Enquanto melodrama, em nenhum momento somos convencidos de que a sociedade transforma Sergey e Roman em vítimas. Pelo contrário, ao final do segundo ato o soldado parece ainda mais solitário em sua paixão pelo tenente, sendo punido por uma representação que reproduz a culpa. Até mesmo quando busca refúgio na arte, na sequência em que ele assiste a um balé que clarifica (em parte) seus desejos, a montagem traz uma mistura de fantasia e pesadelo, como se ele tivesse em luta com seus próprios demônios.

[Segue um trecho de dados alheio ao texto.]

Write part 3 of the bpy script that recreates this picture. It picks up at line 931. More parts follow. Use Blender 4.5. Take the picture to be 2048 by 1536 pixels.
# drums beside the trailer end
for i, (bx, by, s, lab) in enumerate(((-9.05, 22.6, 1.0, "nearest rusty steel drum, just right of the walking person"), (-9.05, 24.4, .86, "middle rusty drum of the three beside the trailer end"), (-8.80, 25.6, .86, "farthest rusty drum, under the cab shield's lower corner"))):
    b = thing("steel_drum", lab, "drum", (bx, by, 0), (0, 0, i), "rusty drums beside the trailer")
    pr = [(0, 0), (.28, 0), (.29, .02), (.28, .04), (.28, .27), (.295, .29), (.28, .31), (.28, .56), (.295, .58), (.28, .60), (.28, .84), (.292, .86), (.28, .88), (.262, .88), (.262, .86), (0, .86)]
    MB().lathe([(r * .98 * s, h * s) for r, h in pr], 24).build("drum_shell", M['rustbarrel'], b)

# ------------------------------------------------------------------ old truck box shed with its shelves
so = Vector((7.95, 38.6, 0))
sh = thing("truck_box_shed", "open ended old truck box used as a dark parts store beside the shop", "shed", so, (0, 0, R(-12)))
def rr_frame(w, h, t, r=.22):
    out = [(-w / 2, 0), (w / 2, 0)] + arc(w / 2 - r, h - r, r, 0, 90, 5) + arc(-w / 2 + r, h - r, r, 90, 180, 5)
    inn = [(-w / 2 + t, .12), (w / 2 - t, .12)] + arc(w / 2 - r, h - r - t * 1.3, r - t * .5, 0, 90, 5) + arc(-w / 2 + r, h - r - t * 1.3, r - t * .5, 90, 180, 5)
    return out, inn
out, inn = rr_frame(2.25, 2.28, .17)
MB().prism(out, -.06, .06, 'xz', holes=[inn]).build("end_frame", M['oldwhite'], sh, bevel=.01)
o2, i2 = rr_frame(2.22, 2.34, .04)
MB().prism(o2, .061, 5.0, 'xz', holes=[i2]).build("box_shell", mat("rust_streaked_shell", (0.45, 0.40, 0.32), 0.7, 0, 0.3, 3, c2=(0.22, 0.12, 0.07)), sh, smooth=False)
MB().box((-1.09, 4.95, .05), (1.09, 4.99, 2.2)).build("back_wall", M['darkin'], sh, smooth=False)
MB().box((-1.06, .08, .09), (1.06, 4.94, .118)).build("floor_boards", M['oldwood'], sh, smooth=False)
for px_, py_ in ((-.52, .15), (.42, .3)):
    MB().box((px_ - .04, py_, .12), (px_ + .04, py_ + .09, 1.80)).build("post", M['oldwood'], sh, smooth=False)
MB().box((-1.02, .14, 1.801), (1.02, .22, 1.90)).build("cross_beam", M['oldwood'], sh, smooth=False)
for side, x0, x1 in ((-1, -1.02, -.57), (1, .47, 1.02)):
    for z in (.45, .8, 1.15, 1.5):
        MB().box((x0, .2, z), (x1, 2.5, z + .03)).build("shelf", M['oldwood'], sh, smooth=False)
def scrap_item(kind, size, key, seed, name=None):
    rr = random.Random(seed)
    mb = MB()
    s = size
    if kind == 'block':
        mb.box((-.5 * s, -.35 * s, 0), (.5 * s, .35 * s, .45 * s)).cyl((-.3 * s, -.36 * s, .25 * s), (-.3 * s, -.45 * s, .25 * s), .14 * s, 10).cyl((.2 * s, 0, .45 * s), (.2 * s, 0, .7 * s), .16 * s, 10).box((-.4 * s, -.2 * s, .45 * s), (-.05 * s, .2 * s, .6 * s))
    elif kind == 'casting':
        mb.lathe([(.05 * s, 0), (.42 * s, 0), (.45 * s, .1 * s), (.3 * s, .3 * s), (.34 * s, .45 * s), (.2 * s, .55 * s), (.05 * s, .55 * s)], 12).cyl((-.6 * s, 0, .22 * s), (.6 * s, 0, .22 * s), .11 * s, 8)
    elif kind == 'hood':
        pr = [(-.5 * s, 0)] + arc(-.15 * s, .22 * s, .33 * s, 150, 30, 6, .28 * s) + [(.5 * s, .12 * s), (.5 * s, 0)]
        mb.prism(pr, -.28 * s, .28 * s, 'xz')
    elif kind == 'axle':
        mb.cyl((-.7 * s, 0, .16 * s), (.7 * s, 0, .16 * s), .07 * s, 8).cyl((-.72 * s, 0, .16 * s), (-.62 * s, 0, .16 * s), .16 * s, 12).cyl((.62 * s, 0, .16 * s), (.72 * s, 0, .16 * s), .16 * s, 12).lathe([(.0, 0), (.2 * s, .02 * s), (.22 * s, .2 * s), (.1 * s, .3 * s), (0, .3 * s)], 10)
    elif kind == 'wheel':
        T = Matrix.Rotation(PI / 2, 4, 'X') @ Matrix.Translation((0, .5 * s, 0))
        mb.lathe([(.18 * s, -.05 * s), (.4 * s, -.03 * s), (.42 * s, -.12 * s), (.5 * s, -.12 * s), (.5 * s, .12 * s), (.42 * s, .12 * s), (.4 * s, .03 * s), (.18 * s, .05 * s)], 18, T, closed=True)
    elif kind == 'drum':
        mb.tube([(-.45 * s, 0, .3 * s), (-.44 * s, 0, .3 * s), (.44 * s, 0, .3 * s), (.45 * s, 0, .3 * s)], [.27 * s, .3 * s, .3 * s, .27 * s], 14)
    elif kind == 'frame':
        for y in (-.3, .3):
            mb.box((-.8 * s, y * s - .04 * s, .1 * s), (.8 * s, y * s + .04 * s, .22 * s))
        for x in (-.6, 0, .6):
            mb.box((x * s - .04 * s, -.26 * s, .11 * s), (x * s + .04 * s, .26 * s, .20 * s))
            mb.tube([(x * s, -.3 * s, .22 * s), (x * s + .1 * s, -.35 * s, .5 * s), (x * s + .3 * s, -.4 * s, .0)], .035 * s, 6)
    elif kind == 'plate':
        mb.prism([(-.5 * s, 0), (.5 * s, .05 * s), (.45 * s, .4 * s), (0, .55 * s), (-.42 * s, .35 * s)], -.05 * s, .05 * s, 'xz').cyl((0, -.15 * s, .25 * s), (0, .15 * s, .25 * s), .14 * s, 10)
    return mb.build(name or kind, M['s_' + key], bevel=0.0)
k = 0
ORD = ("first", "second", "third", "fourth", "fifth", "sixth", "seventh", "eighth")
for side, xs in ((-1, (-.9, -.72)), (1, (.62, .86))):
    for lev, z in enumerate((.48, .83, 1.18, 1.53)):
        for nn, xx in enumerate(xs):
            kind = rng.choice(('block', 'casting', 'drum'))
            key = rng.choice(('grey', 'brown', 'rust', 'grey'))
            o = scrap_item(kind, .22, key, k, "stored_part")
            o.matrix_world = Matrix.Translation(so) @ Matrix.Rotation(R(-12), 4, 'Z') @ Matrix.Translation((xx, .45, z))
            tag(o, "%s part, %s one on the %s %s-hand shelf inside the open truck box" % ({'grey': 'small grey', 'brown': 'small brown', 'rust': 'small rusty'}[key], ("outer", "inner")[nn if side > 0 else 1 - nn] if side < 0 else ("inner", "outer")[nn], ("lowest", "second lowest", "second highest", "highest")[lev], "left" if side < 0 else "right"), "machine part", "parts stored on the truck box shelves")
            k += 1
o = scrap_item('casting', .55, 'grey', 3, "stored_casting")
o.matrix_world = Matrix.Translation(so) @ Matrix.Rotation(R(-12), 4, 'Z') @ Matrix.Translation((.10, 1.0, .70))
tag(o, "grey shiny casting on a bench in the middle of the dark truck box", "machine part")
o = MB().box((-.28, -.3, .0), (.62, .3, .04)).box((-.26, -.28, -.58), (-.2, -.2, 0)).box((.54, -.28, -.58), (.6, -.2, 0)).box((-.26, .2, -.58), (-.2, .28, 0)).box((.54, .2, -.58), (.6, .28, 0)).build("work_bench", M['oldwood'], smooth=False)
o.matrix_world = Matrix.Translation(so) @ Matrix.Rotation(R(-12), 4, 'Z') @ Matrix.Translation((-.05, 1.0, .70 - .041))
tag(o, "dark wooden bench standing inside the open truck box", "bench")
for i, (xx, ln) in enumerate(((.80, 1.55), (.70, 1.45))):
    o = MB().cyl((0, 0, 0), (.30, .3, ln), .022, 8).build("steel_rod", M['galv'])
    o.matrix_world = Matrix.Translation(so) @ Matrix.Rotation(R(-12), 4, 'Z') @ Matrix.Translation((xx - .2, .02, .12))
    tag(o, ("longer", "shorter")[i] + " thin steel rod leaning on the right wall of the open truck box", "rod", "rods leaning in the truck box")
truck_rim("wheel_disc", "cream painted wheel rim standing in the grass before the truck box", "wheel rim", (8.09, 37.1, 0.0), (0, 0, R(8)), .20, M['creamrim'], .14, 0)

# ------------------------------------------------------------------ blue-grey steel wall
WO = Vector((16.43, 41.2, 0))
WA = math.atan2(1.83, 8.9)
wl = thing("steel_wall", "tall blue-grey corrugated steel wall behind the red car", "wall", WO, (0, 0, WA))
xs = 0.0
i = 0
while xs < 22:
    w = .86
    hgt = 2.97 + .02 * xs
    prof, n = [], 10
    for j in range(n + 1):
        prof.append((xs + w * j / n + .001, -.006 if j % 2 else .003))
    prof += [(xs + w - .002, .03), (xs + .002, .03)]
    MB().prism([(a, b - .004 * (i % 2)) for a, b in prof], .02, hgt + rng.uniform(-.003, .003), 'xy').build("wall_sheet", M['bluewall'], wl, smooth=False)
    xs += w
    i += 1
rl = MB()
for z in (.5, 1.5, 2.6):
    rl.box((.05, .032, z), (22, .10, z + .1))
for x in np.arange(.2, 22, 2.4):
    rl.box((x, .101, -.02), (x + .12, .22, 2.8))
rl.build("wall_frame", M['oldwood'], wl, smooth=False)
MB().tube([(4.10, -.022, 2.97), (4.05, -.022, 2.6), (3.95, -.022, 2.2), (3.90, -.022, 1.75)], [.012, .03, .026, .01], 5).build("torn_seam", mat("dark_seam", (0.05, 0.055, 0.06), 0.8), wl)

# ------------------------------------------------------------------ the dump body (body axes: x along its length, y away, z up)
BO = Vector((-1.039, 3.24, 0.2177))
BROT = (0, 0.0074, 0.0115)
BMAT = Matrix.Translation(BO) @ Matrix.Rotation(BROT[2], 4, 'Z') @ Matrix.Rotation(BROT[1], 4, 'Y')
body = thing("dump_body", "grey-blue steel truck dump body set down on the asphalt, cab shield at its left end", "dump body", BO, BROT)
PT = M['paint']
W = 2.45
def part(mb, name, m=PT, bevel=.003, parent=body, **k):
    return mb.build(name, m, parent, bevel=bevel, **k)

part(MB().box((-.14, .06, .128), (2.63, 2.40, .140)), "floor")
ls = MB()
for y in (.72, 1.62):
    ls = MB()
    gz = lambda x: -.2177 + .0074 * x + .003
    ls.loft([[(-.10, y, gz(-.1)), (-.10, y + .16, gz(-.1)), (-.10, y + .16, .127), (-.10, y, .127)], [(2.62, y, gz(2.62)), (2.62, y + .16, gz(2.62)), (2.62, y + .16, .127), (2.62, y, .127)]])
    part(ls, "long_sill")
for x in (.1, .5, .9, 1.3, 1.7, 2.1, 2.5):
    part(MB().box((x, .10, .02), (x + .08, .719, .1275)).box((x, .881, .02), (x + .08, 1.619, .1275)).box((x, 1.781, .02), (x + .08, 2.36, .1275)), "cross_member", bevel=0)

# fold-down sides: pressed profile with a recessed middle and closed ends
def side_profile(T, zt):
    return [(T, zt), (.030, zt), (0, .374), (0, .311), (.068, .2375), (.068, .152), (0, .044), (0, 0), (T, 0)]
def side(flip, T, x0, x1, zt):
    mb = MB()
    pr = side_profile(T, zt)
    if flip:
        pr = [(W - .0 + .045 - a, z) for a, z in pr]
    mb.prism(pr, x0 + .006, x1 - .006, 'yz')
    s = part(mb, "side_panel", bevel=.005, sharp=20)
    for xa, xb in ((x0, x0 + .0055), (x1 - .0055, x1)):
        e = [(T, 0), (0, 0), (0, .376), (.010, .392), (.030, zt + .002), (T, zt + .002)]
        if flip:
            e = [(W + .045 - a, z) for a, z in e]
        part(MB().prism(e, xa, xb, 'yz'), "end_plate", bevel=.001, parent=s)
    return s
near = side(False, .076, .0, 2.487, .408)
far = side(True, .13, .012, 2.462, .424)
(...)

A vilania na figura do oficial da KGB que investiga o comportamento do tenente é uma vírgula na obra, acabando por transformar o próprio Roman em uma pessoa desprezível em certos momentos. A homossexualidade se manteve criminalizada até o final da União Soviética no início dos anos 1990 – e os créditos finais nos lembra que desde 2013 está em vigor na Rússia uma lei que proíbe propaganda homossexual, vista por muitos como marco inicial de uma onda de repressão às manifestações sobre identidade de gênero no país. Algo que o documentário “Welcome to Chechnya” (2019) colocou no radar de grandes festivais – ao lado do debate ético do uso de deep fake para proteger os rostos reais dos depoentes.
O ato final de “Segredos de Guerra“, entretanto, traz um outro cenário, por conta do avanço temporal de quatro anos. Algo que dava certa esperança de que obteríamos respostas mais alinhadas à contemporaneidade preocupada com as representações. Porém, soa tão nefasto quanto a conclusão de “Lolita”. Rebane aposta em uma mistura de suspense pela “descoberta do segredo” da parte de Luisa e um reencontro de Sergey e Roman carregado de confidências tardias. Porém, insiste na ideia de que aquele afeto será carregado de culpa por todos os lados e que o destino sempre reserva uma tragédia. Nos deixa, então, uma sensação de folhetim ultrapassado.